Exactly reproduce the lines from the line containing "for k, (u, v, d, s, r3, mt, lab)" to the end of the data below, inclusive, and nothing else.

[Start of Data]

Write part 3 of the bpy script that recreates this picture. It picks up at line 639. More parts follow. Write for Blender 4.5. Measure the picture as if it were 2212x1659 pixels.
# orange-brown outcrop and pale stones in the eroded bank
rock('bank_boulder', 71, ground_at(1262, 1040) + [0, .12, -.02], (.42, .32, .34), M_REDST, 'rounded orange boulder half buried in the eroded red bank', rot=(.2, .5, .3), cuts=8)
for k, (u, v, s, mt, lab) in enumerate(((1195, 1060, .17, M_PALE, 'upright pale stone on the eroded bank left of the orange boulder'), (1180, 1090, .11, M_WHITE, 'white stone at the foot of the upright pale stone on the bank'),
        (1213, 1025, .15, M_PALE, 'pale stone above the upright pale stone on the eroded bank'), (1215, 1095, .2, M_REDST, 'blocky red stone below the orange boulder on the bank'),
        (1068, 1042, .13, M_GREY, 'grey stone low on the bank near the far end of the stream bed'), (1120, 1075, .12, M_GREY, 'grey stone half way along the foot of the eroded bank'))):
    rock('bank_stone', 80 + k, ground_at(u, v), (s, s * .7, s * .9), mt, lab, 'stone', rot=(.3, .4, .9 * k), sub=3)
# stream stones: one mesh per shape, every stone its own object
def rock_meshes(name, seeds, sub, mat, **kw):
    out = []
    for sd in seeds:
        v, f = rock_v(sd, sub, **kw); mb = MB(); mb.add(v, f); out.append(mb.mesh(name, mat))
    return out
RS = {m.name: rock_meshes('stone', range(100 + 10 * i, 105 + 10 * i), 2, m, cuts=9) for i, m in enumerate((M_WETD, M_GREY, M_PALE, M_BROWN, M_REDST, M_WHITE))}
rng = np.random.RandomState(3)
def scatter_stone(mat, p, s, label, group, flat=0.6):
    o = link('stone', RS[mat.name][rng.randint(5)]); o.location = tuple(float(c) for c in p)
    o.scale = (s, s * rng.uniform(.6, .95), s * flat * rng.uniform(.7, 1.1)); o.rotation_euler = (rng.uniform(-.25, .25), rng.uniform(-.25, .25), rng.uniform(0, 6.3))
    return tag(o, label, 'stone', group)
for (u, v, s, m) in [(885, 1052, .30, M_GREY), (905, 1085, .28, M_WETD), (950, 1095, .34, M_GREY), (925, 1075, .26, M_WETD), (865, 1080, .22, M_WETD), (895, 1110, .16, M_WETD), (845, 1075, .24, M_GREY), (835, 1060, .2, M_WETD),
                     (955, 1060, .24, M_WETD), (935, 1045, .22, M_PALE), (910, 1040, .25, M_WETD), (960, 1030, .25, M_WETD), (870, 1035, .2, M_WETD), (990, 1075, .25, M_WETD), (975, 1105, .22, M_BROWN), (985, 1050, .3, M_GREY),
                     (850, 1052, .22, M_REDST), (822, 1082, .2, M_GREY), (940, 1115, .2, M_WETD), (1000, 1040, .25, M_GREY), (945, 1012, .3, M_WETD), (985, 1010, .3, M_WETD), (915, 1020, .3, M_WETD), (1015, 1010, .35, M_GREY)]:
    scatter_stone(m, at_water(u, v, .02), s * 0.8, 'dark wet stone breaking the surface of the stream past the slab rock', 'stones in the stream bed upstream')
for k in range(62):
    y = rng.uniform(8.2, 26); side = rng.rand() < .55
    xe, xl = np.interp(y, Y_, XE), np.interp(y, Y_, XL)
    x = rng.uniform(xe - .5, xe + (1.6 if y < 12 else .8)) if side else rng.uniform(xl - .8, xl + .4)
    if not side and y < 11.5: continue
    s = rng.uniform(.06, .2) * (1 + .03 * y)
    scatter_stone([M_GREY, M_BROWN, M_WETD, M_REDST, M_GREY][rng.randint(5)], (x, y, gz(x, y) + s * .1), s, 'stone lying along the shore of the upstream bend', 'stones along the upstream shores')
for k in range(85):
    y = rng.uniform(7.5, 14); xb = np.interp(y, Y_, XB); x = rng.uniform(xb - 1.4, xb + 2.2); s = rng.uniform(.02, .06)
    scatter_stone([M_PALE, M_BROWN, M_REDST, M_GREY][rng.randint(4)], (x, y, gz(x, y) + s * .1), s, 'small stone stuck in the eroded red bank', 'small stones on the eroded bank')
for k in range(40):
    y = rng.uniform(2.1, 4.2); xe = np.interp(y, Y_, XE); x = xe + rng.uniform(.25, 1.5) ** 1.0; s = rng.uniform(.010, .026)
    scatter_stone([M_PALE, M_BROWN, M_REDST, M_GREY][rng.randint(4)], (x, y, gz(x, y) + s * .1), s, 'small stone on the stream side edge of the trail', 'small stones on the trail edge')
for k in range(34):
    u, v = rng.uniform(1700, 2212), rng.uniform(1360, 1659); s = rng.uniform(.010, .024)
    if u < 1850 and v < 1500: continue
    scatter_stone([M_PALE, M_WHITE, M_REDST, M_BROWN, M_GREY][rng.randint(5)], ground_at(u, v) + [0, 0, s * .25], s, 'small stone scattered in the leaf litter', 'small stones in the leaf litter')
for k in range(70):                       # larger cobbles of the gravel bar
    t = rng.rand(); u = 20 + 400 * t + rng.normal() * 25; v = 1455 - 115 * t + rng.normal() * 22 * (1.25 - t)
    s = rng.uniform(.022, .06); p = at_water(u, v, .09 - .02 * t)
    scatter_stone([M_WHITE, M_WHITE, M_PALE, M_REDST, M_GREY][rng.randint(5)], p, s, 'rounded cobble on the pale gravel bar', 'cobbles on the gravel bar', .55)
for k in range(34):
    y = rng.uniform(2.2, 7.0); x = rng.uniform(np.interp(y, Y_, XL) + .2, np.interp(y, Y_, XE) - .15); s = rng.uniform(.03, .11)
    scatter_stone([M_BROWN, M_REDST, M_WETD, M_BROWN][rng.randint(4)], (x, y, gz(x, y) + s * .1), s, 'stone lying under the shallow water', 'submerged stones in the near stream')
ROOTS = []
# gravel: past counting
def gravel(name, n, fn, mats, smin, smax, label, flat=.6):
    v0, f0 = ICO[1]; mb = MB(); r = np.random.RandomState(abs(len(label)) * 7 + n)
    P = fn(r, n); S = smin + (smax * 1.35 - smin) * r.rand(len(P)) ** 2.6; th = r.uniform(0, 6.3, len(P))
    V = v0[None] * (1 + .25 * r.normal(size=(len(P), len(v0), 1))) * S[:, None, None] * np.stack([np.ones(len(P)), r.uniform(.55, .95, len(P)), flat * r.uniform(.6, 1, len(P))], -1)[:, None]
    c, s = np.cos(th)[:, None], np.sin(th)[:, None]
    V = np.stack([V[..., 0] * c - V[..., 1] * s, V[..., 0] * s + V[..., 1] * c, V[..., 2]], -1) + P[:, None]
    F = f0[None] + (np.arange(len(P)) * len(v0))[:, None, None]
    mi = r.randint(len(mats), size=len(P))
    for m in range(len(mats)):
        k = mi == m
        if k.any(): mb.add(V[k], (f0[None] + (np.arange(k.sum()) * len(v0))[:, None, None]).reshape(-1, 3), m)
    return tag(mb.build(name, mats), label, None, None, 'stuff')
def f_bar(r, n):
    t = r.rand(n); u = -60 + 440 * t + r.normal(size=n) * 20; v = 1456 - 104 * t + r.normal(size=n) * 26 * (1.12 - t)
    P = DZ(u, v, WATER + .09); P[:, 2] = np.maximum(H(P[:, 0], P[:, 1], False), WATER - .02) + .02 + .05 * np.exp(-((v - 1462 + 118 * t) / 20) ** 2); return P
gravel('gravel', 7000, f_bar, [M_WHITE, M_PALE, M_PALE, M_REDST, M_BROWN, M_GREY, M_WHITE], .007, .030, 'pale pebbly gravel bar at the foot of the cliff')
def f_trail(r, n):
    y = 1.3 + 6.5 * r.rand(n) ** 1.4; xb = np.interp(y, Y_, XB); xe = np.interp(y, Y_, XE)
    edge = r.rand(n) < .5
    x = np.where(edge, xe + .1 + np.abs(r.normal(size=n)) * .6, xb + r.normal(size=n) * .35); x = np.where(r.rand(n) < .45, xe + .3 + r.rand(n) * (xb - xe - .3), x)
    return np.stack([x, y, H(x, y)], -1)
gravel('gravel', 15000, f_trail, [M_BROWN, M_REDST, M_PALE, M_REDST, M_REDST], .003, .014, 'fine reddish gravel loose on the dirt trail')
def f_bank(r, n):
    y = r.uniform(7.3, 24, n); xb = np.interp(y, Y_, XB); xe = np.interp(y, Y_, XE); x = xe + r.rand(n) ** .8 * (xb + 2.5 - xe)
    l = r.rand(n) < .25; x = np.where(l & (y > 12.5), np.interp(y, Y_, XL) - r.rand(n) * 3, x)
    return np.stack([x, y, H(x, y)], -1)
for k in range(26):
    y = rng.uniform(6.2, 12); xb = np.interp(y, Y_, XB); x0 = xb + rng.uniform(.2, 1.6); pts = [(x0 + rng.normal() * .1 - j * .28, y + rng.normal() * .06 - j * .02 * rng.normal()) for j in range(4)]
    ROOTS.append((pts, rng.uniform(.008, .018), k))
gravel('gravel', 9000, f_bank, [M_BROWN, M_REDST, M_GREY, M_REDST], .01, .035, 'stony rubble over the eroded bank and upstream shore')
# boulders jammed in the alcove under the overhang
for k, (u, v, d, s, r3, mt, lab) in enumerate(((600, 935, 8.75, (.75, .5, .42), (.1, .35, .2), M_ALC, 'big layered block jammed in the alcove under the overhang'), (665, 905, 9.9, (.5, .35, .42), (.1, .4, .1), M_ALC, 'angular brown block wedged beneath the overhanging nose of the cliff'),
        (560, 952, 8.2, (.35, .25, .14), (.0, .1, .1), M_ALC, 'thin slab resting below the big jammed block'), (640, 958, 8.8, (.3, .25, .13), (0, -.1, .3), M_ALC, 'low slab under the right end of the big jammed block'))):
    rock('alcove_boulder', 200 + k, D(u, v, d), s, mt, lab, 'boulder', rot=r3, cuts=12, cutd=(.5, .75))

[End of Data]

*Answer to this exercise*
for k, (u, v, d, s, r3, mt, lab) in enumerate(((600, 935, 8.75, (.75, .5, .42), (.1, .35, .2), M_ALC, 'big layered block jammed in the alcove under the overhang'), (665, 905, 9.9, (.5, .35, .42), (.1, .4, .1), M_ALC, 'angular brown block wedged beneath the overhanging nose of the cliff'),
        (560, 952, 8.2, (.35, .25, .14), (.0, .1, .1), M_ALC, 'thin slab resting below the big jammed block'), (640, 958, 8.8, (.3, .25, .13), (0, -.1, .3), M_ALC, 'low slab under the right end of the big jammed block'))):
    rock('alcove_boulder', 200 + k, D(u, v, d), s, mt, lab, 'boulder', rot=r3, cuts=12, cutd=(.5, .75))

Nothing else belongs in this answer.